* SOURCE EXCERPT *

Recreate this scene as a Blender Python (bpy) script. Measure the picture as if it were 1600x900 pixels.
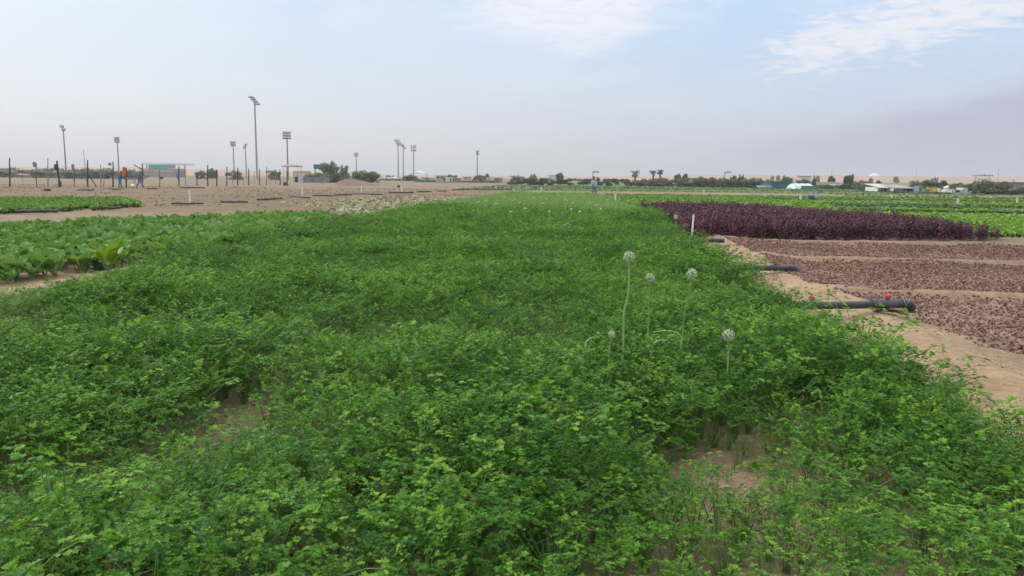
import bpy, math, random
import numpy as np
from mathutils import Vector, Matrix, Euler

for o in list(bpy.data.objects):
    bpy.data.objects.remove(o)
SC = bpy.context.scene
COL = SC.collection
rng = np.random.default_rng(7)
random.seed(7)
R = math.radians

# ------------------------------------------------------------------ camera
F_PX, CAM_H, PITCH, ROLL = 1232.0, 1.62, R(8.04), R(0.6)
fw = np.array([0, math.cos(PITCH), -math.sin(PITCH)])
r0 = np.array([1.0, 0, 0]); u0 = np.array([0, math.sin(PITCH), math.cos(PITCH)])
RT = r0 * math.cos(ROLL) + u0 * math.sin(ROLL)
UP = u0 * math.cos(ROLL) - r0 * math.sin(ROLL)
CAM = np.array([0, 0, CAM_H])
cam_d = bpy.data.cameras.new('camera'); cam = bpy.data.objects.new('camera', cam_d); COL.objects.link(cam)
m = Matrix.Identity(4)
for i in range(3):
    m[i][0], m[i][1], m[i][2], m[i][3] = RT[i], UP[i], -fw[i], CAM[i]
cam.matrix_world = m
cam_d.sensor_width = 36; cam_d.lens = 36 * F_PX / 1600
cam_d.clip_start = 0.05; cam_d.clip_end = 30000
SC.camera = cam

# ------------------------------------------------------------------ sky, sun, exposure
SUN_AZ, SUN_EL = R(-62), R(42)          # azimuth from +Y towards +X
SC.view_settings.view_transform = 'Standard'
SC.view_settings.look = 'None'
SC.view_settings.exposure = 0.2
SC.view_settings.gamma = 1.0
SC.view_settings.use_curve_mapping = False
SC.render.film_transparent = False
try:
    SC.cycles.max_bounces = 6; SC.cycles.diffuse_bounces = 2; SC.cycles.glossy_bounces = 2
    SC.cycles.transmission_bounces = 4; SC.cycles.volume_bounces = 0
    SC.cycles.use_denoising = True; SC.cycles.denoiser = 'OPENIMAGEDENOISE'; SC.cycles.denoising_input_passes = 'RGB_ALBEDO_NORMAL'
except Exception:
    pass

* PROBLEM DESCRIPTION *
Restate only the lines running from the start of the material above through the line containing "R = math.radians", ends included. No pictures.

* COMPLETE RESPONSE *
Recreate this scene as a Blender Python (bpy) script. Measure the picture as if it were 1600x900 pixels.
import bpy, math, random
import numpy as np
from mathutils import Vector, Matrix, Euler

for o in list(bpy.data.objects):
    bpy.data.objects.remove(o)
SC = bpy.context.scene
COL = SC.collection
rng = np.random.default_rng(7)
random.seed(7)
R = math.radians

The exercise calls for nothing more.